Planck is not alone in this search. In early 2014, another team of astronomers presented results based on observations of the polarized CMB on a small patch of the sky performed 2010-12 with BICEP2, an experiment located at the South Pole. The team also used preliminary data from another South Pole experiment, the Keck Array.
They found something new: curly B-modes in the polarization observed over stretches of the sky a few times larger than the size of the Full Moon.
The BICEP2 team presented evidence favoring the interpretation that this signal originated in primordial gravitational waves, sparking an enormous response in the academic community and general public. However, there is another contender in this game that can produce a similar effect: interstellar dust in our galaxy, the Milky Way.
The Milky Way is pervaded by a mixture of gas and dust shining at similar frequencies to those of the CMB, and this foreground emission affects the observation of the most ancient cosmic light. Very careful analysis is needed to separate the foreground emission from the cosmic background.
Critically, interstellar dust also emits polarized light, thus affecting the CMB polarization as well.
“When we first detected this signal in our data, we relied on models for galactic dust emission that were available at the time,” says John Kovac, a principal investigator of BICEP2 at Harvard University in Massachusetts. “These seemed to indicate that the region of the sky chosen for our observations had dust polarization much lower than the detected signal.”
The two ground-based experiments collected data at a single microwave frequency, making it difficult to separate the emissions coming from the Milky Way and the background.
On the other hand, Planck observed the sky in nine microwave and submillimeter frequency channels, seven of which were also equipped with polarization-sensitive detectors. By careful analysis, these multi-frequency data can be used to separate the various contributions.
The BICEP2 team had chosen a field where they believed dust emission would be low, and thus interpreted the signal as likely to be cosmological.

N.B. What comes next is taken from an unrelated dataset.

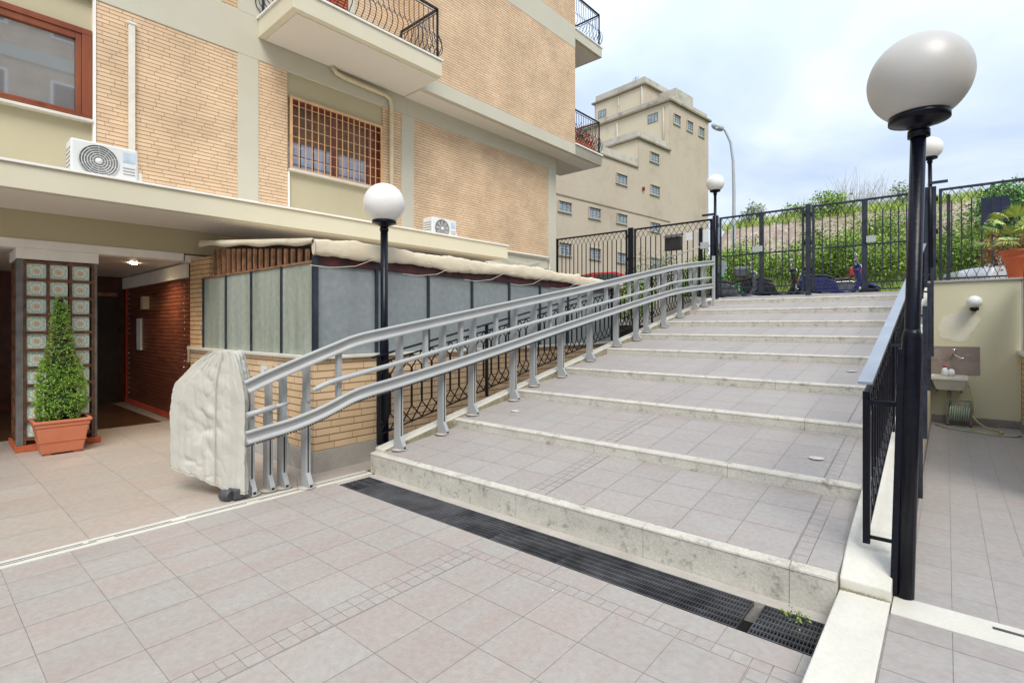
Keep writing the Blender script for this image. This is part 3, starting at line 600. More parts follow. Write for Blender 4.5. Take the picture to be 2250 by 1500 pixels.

However, as soon as Planck’s maps of the polarized emission from galactic dust were released, it was clear that this foreground contribution could be much higher than previously expected.
In fact, in September 2014,
Planck revealed for the first time that the polarized emission from dust is significant over the entire sky and comparable to the signal detected by BICEP2 even in the cleanest regions.
So, the Planck and BICEP2 teams joined forces, combining the satellite’s ability to deal with foregrounds using observations at several frequencies — including those where dust emission is strongest — with the greater sensitivity of the ground-based experiments over limited areas of the sky, thanks to their more recent, improved technology. By then, the full Keck Array data from 2012 and 2013 had also become available.
“This joint work has shown that the detection of primordial B-modes is no longer robust once the emission from galactic dust is removed,” says Jean-Loup Puget, principal investigator of the HFI instrument on Planck at the Institut d’Astrophysique Spatiale in Orsay, France. “So, unfortunately, we have not been able to confirm that the signal is an imprint of cosmic inflation.”